Rebecca had me on standby late Friday night, making me wait for her to finish a dress that she had to deliver up in the Hollywood Hills. While I was waiting on her I banged out the final chapter of my crime novel while The Dandy Warhols Come Down played in the background.
The space drone of Be-In washed over the room as I typed, so quiet and hypnotic, sinuous sounds with reptilian guitars wrapping and unwrapping themselves around my mind as I typed furiously away.
Rebecca finally came in and said the dress was ready and we could go up and deliver the dress. It was well past midnight. We drove up to Beverly Hills and drove past dark, grainy streets punctuated by endless rows of palm trees with their shadows leaning over us like some unholy tribunal.
The streets were empty and quiet with the artificial street lamps flickering light on us like some defective strobe light. And Be-In just played over and over in my mind as I drove. The drone, the guitars and chanting voices which may as well be the palm trees singing to us.
"Turn here!" Rebecca said. "This is the street! Cielo Drive".
I froze.
Cielo Drive, the street where the house of the gruesome Sharon Tate-Jay Sebring murders committed by the Charles Manson Family, long remembered as the one of the ugliest murders in Hollywood history. As we went up a steep, hilly road I noticed that the street lights were getting scarcer and scarcer and that the road was almost pitch black. And The Dandy Warhols still played in my head. "Am I, Am I, Am I", the chanting went.
Higher and higher we went, and it seemed as if the higher we went the road got darker and darker. So dark, that whenever a car quietly drifted by us with its low headlights it looked like a slithering shark around the bottom of some dense ocean. As I drove towards the Sharon Tate murder scene I wondered what kind of music Sharon and Jay and Abigail listened to that night: was it bad hippie shit like Crosby, Stills and Nash or was it dark, hypnotic drone like The Dandy Warhols?
Finally the GPS told me we'd reached the house of the drop-off. We reached a cul-de-sac in front of a gated estate where the lights were out, looking like there was nobody home.
"Are you sure this is the place?"
"Yeah, they said it was a corner estate and no one would be home. Just leave it on the gate".
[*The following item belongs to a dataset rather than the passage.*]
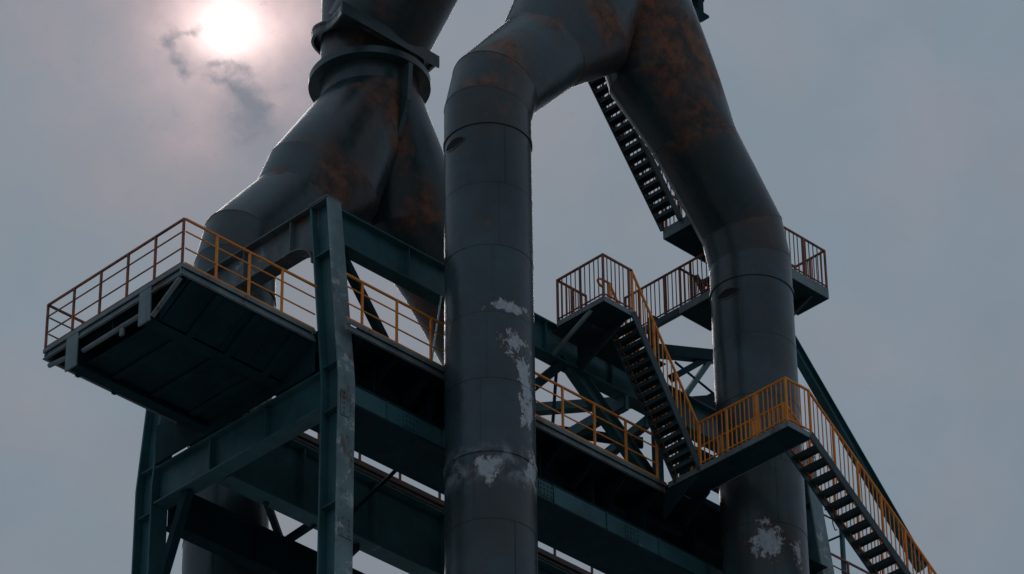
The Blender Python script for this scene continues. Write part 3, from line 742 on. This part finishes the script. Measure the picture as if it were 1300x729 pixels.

Rebecca got out of the car with the dress in a five-foot long garment bag. I sat behind the wheel with the motor running, only my headlights providing any relief from the darkness.
Rebecca decided to push the security bell, again and again. No answer. Double checking the address, this was definitely the home for the drop off. She hung the dress on the gate in the darkness, and ran back into the car.
And as I drove down the hill, away from the darkness, towards life and light and the mortality of Beverly Hills, all I could hear in my head was the haunting drone of The Dandy Warhols playing Be-In. Later on, later on, later on, later on.